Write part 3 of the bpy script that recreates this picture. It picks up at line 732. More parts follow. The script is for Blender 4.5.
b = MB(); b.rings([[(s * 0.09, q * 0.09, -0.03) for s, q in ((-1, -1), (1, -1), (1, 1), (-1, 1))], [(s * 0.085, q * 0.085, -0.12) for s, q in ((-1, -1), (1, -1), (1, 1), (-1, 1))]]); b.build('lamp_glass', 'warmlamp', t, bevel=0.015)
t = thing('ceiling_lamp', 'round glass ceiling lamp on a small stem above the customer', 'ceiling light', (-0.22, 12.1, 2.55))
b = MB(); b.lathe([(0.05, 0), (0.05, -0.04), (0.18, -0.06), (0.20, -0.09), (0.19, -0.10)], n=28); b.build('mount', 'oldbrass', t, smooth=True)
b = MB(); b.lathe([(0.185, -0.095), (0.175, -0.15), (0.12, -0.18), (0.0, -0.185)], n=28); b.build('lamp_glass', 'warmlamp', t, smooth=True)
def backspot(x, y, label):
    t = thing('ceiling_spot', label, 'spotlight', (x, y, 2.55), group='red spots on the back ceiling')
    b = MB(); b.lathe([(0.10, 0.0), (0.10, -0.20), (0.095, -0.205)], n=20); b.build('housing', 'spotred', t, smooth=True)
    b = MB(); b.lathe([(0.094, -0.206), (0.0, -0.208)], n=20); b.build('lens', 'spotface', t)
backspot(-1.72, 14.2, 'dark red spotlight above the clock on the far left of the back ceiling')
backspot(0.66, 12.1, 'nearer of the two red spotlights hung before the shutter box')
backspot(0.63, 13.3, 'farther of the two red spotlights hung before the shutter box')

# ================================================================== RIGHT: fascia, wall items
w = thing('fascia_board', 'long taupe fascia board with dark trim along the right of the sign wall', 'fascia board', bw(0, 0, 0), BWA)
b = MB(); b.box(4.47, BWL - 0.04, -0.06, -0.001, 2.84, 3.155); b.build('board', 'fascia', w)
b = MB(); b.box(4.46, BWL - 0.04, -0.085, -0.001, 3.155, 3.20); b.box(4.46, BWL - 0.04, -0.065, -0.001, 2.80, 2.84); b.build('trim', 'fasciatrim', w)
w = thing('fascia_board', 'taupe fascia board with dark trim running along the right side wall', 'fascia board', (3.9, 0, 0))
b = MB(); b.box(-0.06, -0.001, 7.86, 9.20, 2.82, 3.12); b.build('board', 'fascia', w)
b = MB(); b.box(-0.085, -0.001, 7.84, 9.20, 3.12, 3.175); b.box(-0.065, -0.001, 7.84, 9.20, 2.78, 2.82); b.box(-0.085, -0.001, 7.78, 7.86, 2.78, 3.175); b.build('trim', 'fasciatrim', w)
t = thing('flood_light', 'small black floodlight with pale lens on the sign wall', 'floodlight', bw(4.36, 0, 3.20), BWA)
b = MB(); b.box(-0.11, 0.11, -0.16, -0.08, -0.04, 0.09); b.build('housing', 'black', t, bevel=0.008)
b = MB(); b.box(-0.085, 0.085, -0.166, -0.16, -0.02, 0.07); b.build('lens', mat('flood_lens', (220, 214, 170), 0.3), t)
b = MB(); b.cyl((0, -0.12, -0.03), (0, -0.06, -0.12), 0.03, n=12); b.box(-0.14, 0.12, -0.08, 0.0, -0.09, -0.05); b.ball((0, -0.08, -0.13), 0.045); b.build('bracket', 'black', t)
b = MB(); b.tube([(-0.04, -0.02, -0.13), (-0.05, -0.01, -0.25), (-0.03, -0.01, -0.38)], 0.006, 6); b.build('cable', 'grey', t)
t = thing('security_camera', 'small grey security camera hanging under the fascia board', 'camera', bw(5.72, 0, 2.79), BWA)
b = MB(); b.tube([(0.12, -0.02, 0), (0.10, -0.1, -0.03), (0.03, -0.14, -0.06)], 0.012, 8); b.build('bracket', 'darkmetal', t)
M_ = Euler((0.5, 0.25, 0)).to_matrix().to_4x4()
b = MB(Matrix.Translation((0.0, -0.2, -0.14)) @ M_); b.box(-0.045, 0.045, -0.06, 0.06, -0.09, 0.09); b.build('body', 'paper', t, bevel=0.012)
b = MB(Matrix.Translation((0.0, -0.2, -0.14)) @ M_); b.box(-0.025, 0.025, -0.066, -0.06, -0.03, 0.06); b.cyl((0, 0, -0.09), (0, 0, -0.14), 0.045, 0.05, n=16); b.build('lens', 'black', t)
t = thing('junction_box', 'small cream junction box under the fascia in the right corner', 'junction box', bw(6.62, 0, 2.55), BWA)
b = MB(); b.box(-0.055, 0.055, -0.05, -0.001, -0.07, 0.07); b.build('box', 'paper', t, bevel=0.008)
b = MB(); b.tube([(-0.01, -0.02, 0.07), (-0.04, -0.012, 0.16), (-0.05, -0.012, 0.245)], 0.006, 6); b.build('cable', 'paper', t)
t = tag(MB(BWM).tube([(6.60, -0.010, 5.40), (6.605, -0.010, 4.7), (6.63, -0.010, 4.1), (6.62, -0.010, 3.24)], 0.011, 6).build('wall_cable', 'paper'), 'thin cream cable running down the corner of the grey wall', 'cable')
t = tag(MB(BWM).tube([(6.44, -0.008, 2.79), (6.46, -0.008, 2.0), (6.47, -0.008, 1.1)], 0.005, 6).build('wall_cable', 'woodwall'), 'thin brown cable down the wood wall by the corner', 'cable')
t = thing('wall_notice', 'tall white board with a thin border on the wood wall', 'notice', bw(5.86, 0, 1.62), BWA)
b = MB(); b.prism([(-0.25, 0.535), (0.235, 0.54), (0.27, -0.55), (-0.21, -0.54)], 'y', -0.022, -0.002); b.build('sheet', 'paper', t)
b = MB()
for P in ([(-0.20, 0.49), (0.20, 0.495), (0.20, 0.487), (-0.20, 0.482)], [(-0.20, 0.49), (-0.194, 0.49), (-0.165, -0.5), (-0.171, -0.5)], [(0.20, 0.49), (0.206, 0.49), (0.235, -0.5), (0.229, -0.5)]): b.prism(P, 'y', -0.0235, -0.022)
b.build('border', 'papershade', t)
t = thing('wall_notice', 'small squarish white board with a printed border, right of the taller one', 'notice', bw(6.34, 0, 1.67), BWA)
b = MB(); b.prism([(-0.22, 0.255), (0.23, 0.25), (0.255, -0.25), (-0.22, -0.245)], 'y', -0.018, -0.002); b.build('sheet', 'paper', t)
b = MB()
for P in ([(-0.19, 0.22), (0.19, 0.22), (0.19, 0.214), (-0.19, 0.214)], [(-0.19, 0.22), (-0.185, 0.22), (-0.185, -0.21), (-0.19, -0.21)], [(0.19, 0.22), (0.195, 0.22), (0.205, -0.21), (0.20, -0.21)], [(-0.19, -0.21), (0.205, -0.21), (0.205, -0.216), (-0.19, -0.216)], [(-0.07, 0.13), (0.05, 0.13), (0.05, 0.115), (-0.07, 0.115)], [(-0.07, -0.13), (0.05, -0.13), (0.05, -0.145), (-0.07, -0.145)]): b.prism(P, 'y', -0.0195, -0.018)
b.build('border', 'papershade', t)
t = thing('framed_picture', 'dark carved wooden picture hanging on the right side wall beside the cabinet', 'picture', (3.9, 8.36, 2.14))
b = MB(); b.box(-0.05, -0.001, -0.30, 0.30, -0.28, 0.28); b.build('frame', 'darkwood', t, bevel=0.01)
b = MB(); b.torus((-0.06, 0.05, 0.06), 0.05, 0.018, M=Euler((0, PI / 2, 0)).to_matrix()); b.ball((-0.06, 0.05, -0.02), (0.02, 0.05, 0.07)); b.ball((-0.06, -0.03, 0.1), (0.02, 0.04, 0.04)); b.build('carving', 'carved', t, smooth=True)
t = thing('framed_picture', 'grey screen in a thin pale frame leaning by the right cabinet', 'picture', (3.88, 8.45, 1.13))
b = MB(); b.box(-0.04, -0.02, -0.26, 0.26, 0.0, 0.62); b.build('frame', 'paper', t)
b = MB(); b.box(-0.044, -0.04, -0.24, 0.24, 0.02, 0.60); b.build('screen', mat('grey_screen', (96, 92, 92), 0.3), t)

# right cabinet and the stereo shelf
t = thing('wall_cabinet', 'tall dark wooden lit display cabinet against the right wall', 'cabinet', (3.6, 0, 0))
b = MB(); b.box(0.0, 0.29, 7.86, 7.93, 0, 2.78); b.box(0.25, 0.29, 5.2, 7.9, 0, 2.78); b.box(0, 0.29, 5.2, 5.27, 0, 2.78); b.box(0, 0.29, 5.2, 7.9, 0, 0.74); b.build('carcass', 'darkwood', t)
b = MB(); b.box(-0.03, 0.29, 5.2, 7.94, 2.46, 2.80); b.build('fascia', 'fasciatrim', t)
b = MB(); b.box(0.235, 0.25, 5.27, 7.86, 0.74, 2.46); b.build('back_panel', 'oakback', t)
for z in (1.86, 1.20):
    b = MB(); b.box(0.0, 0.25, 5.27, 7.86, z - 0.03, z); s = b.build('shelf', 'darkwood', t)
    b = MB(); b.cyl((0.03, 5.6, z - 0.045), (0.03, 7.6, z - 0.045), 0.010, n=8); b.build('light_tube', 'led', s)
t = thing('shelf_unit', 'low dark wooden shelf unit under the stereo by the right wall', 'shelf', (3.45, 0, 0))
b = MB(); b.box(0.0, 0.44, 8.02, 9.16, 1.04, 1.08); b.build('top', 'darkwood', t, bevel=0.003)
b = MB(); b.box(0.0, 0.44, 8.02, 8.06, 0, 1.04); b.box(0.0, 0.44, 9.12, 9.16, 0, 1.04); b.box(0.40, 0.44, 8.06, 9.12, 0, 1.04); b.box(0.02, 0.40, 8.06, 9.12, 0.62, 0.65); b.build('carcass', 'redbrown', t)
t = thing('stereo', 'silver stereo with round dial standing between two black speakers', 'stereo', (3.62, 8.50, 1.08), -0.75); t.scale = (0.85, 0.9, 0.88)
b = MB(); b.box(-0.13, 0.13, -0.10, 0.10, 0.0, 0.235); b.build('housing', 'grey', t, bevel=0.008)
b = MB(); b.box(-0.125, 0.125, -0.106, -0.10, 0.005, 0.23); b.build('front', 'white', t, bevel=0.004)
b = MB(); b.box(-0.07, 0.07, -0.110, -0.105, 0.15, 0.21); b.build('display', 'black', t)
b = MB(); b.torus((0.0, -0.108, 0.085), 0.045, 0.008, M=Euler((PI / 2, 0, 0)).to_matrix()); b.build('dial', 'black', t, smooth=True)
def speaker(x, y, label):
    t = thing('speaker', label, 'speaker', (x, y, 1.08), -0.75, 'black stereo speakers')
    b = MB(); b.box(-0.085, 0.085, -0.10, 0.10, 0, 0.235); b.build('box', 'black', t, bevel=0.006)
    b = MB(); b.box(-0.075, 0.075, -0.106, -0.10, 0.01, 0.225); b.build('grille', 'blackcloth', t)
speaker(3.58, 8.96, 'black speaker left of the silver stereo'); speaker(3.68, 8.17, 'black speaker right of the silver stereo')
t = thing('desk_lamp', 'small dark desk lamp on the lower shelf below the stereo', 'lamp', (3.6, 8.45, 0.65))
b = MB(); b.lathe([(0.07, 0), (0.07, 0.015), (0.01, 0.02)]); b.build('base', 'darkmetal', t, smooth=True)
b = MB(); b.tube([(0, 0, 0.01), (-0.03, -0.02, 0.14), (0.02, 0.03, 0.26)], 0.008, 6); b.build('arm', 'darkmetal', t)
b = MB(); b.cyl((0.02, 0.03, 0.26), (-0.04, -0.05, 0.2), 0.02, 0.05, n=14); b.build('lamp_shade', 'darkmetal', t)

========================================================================

*Exercise description*
Everything from the first line above through the line that contains "backspot(0.63, 13.3, 'farther" should be duplicated exactly, please, and nothing beyond it.

*Task solution*
Write part 3 of the bpy script that recreates this picture. It picks up at line 732. More parts follow. The script is for Blender 4.5.
b = MB(); b.rings([[(s * 0.09, q * 0.09, -0.03) for s, q in ((-1, -1), (1, -1), (1, 1), (-1, 1))], [(s * 0.085, q * 0.085, -0.12) for s, q in ((-1, -1), (1, -1), (1, 1), (-1, 1))]]); b.build('lamp_glass', 'warmlamp', t, bevel=0.015)
t = thing('ceiling_lamp', 'round glass ceiling lamp on a small stem above the customer', 'ceiling light', (-0.22, 12.1, 2.55))
b = MB(); b.lathe([(0.05, 0), (0.05, -0.04), (0.18, -0.06), (0.20, -0.09), (0.19, -0.10)], n=28); b.build('mount', 'oldbrass', t, smooth=True)
b = MB(); b.lathe([(0.185, -0.095), (0.175, -0.15), (0.12, -0.18), (0.0, -0.185)], n=28); b.build('lamp_glass', 'warmlamp', t, smooth=True)
def backspot(x, y, label):
    t = thing('ceiling_spot', label, 'spotlight', (x, y, 2.55), group='red spots on the back ceiling')
    b = MB(); b.lathe([(0.10, 0.0), (0.10, -0.20), (0.095, -0.205)], n=20); b.build('housing', 'spotred', t, smooth=True)
    b = MB(); b.lathe([(0.094, -0.206), (0.0, -0.208)], n=20); b.build('lens', 'spotface', t)
backspot(-1.72, 14.2, 'dark red spotlight above the clock on the far left of the back ceiling')
backspot(0.66, 12.1, 'nearer of the two red spotlights hung before the shutter box')
backspot(0.63, 13.3, 'farther of the two red spotlights hung before the shutter box')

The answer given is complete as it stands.